Quello che risalta e viene trascurato nell’analisi del suddetto romanzo è che Dostoevskij grande e attento lettore del Vangelo e ammiratore – a dir poco – della figura di Cristo, parafrasò quello che diceva Gesù stesso, ovvero che dal cuore vengono “propositi malvagi, gli omicidi, gli adultèri, le prostituzioni, i furti, le false testimonianze” e altro ancora ( Mt 15,19). E’questo il vero problema del male, evidenziato anche “dai grandi peccatori” che fanno capolino praticamente in tutti i romanzi e i racconti.
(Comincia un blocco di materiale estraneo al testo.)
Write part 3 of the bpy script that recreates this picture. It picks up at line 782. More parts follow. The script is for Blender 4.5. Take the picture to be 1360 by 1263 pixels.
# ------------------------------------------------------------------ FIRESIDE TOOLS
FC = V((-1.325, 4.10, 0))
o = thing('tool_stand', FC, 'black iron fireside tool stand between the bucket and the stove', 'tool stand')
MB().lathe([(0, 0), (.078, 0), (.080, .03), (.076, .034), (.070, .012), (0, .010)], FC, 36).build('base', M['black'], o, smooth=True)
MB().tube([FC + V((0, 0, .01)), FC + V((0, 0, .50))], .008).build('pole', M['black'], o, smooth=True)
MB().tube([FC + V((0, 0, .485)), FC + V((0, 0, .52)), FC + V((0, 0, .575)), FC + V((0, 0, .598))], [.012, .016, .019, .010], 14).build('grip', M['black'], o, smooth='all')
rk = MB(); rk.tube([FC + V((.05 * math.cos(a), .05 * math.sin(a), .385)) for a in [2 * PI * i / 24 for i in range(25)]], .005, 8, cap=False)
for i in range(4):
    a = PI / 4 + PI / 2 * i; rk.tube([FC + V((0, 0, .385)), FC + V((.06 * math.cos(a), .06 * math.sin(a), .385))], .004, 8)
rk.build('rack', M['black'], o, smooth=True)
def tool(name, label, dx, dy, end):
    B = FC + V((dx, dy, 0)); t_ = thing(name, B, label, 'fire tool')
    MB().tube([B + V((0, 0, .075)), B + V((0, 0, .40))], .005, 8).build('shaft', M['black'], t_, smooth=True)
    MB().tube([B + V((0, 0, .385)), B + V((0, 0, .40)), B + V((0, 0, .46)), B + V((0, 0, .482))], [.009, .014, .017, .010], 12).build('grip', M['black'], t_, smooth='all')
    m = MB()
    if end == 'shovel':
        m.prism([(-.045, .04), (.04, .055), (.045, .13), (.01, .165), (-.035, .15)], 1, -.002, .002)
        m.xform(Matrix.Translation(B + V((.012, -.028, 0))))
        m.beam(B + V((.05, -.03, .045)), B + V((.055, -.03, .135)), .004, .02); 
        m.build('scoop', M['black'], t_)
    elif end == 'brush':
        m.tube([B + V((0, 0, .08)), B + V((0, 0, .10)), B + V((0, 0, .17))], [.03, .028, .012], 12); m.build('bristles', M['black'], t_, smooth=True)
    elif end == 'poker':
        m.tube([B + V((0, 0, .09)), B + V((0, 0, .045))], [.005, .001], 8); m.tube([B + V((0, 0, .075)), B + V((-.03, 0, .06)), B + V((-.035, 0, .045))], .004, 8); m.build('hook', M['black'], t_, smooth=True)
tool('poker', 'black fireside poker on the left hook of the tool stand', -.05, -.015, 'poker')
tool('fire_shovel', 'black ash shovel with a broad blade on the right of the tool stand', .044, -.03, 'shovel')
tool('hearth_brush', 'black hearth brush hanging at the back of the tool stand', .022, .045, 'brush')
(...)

Nei grandi romanzi che seguiranno – escludendo la pubblicistica – Dostoevskij continuerà a rigettare le teorie, le ideologie o i propositi di cambiare il mondo in meglio da parte di uomini o di classi di uomini. In Delitto e castigo, I demoni, L’idiota e i Karamazov comparirà sottolineata, celata o traslata la figura di Cristo come vero e unico faro di luce e verità. Per lo scrittore russo sarà una specie di riferimento costante e un conforto all’interno di una vita vissuta tra soddisfazioni, successi ma spesso costellata da difficoltà, dilemmi, atroci dubbi, paure e tragedie.